How to Make Money From your Invention
According to leading experts, the rise in patents represents a long-term shift in what Americans do, suggesting that R&D for non-manufacturing industries is growing at a faster pace than manufacturing industries.  Additionally, studies indicate that money spent on research and development is not rising as fast as the number of patents filed. At a micro-level, small startup inventors in the United States grapple with the fruits of their invention: How to make money and profit from their ideas?
Typically, an inventor must evaluate, as Forbes puts it, his “inventing personality” and pursue one of two options to generate profits: Licensing or create a business to produce, market and sell the invention.  In most cases, licensing is the most natural path to follow, allowing you to either collect royalties or sell the idea outright.  This decision is also influenced by the nature, scope, cost and intent of your invention across a range of industry sectors.

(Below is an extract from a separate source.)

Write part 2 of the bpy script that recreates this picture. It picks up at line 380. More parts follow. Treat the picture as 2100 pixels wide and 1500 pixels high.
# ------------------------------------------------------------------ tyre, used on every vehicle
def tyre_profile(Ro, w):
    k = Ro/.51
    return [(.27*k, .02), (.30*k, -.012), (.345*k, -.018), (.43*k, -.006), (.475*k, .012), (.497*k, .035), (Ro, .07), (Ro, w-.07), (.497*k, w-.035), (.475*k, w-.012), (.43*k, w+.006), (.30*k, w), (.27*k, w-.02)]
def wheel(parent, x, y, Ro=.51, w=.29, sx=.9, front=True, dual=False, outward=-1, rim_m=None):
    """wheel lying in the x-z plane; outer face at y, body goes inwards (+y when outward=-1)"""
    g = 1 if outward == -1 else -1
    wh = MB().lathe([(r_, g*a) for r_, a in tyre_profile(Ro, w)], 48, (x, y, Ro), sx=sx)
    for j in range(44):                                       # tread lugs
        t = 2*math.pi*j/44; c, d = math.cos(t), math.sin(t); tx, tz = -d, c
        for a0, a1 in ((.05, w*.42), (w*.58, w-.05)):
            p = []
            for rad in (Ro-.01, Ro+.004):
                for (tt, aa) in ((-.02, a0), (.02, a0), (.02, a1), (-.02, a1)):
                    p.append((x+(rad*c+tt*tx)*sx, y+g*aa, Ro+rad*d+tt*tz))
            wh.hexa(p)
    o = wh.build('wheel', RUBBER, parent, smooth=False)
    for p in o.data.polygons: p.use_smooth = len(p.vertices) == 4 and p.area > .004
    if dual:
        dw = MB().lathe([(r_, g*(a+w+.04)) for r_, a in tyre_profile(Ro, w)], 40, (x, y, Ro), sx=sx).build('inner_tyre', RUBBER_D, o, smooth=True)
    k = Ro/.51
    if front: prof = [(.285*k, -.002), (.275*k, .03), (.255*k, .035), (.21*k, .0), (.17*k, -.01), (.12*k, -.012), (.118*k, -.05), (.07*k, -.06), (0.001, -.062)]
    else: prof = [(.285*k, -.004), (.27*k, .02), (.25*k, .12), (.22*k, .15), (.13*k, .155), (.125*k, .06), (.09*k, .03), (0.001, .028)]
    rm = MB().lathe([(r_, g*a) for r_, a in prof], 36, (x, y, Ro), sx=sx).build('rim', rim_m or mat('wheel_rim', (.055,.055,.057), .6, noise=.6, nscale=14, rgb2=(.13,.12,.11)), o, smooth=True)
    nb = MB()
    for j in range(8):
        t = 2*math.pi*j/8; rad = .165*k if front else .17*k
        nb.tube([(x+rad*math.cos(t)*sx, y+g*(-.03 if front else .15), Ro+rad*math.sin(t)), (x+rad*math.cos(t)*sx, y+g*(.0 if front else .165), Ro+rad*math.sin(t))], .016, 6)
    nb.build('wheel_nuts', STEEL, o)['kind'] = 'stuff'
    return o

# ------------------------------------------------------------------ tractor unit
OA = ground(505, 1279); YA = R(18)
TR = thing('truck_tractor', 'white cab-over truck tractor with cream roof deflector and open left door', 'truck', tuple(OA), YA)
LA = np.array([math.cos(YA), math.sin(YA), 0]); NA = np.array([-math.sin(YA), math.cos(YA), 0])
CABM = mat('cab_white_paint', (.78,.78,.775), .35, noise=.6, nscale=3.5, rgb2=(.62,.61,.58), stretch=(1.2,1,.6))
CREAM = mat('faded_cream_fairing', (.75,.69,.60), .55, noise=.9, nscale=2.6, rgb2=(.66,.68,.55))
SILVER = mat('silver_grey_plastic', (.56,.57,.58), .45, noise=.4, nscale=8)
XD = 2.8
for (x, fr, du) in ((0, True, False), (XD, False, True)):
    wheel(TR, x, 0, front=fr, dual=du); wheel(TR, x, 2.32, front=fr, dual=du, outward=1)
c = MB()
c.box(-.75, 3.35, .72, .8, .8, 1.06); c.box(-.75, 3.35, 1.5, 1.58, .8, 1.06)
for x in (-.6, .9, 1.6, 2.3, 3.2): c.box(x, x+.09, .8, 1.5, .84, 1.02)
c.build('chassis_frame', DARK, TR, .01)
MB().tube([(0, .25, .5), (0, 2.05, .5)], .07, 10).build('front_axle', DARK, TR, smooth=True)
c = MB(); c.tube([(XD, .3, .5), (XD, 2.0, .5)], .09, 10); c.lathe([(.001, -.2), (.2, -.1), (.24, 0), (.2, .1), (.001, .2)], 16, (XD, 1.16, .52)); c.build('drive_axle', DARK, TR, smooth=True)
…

As Forbes put it, “A license is simply an agreement in which you let someone else commercially use or develop your invention for a period of time. In return, you receive money–either a one-time payment or continuing payments called royalties.” In this case the licensee assumes all the business risk of taking the product to market AND protecting it from patent infringers. You, the inventor, simply collect quarterly royalty checks. At this point, you may be wondering why you shouldn’t file for patent independently, what is often referred to as a DIY patent, and activate cash-generating licensing deals.  Well, you could, but you need to bear in mind that statistics show that only 13% of inventors who attempted to license their invention were successful. This is where a specialized board certified patent attorney is a critical partner in helping you plan and extract value from licensing and monopoly rights associated with your patent filing. It’s a complex, often confusing process, that has been the ruin of many an inventor who has attempted to walk down this path alone. Those with a stronger entrepreneurial bent may decide to form a manufacturing business and build distribution channels and generate larger profits, albeit with much higher associated operating risks. Your success on this path will depend on your sales skills in multiple channels as you will need to persuade investors, bankers, distributors and customers to buy into your Unique Selling Proposition or USP.   If you consider yourself a risk-taker, a great manager, and possess a penchant for securing financing this option may be enticing. The complexity of this approach, however, depends on working with an experienced patent attorney who can use decades of experience to help you avoid common mistakes and pitfalls as you build your empire.   Prevention, rather than cure, is a key operating philosophy of any expert patent attorney and he will put this to good use as you file, market and attempt to profit from your invention. In both approaches outlined above, it’s imperative you protect your idea FIRST and begin structuring a long-term plan to profit from your invention.   A board certified patent attorney is an indispensable partner in helping you achieve success in this complex arena.